Geotextil being used to recover the Zalama Blanket Bog

The Zalama blanket bog is a clear example of one of the rarest and most endangered habitats of Europe: the blanket bogs (7130* habitat of community interest). This type of peat bogs are found only in areas with a hyper-Atlantic climate, with high rainfalls and cool. The blanket bog develops and generates land high in very acid organic matter, with mosaics of peaty heath, sphagnum moss and hygrophyllic grasslands. It is a permanent community that, if environmental conditions do not change, is not progressing towards other stages of greater structural complexity.
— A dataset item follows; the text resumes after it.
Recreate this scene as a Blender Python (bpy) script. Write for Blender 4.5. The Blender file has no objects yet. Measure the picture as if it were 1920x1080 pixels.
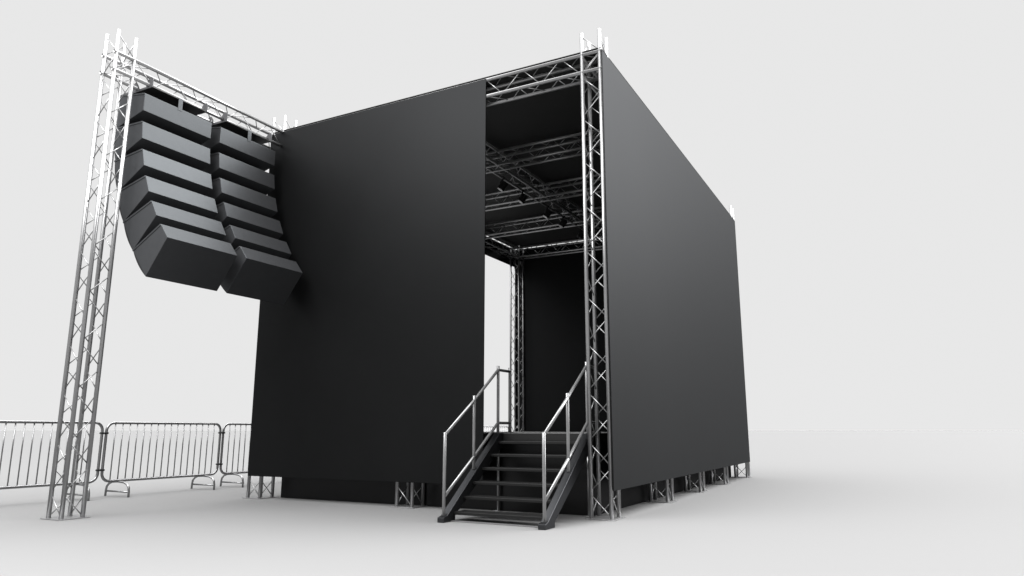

The Zalama blanket bog, in the Ordunte SCI (Site of Community Interest), is the only one in the Basque Autonomous Community, the southernmost in Europe and the easternmost in the Iberian Peninsula. It is an ombrogenious bog that is exclusively supplied by rainwater and the constant mist. The progressive accumulation of peat leads to a convex morphology with maximum thicknesses of around 2 metres. This blanket bog continues to generate peat, which means that it is active and is considered to be a priority habitat of the Habitat Directive. It occupies a small area of approximately 3 hectares.

In this enclave, special mention should be made of the presence of the Eriophorum vaginatum plant, catalogued as being "endangered" for the Basque Country, and Ordunte is the only known location in the BAC where it is found.